En honor a la verdad, el primer autor -(desgraciadamente muy poco conocido en nuestras latitudes)- que efectivamente propone en su obra una argumentación a propósito de la necesaria libertad de consciencia y de la más absoluta tolerancia ante las opciones religiosas será el filósofo francés Pierre Bayle. En sus textos, “Pensées diverses sur la comète” (1683), “Ce que c´est que la France toute catholique sous le règne de Louis le Grand” (1686), “Addition aux Pensées diverses sur la comète” (1694), la “Réponse aux questions d´un Provincial” (1703) y la “Continuation aux Pensées diverses sur la comète”, (1704) establecerá, contra católicos y protestantes, y aún en defensa del ateísmo, las bases filosóficas de la moderna libertad de consciencia y de la tolerancia religiosa que deben reinar en una sociedad moderna y secularizada.

La libertad de expresión -(derecho inalienable del individuo establecido en el artículo 19 de la Declaración Universal de los Derechos Humanos de 1948)- tiene entonces como fundamento la libertad de conciencia y la necesaria certidumbre que la sociedad y la autoridad practican, efectivamente, la más absoluta tolerancia, en un principio religiosa y, modernamente, religiosa y política, para con las más diversas expresiones de los individuos.
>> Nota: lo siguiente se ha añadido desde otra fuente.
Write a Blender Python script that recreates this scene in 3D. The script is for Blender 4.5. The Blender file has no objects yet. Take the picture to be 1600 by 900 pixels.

A su vez, la “libertad de imprenta”, o “libertad de prensa”, se tranforma en la manifestación práctica, en la concreción de toda esta secuencia de derechos que se le reconocen al individuo. A “contrario sensu”: toda limitación a la libertad de prensa es una forma de cercenar la libertad de expresión, una manifestación de intolerancia y una violación a la libertad de conciencia.

Nadie ignora que, en esta “sociedad de la información” en que vivimos-(que es bastante menos que una “sociedad de libre expresión”)- hay fuertes grupos de interés y conglomerados corporativos que, especializados en “la información”, no favorecen en nada ni la libertad de conciencia, ni la libertad de expresión, ni la tolerancia. Pero si algo está claro es que, en ningún caso, es la autoridad política la que debe auto-adjudicarse la potestad de evaluar la calidad del funcionamiento de la prensa. Esa es tarea de la ciudadanía.

Estos populismos autoritarios latinoamericanos, que se han coaligado para erigirse en una suerte de “Inquisición Popular” destinada a decidir qué prensa es “buena” y qué prensa es “mala”, están violando, abiertamente, no solamente la Declaración de los Derechos Humanos: están atropellando la democracia y las bases mismas de toda nuestra tradición política, cultural y filosófica.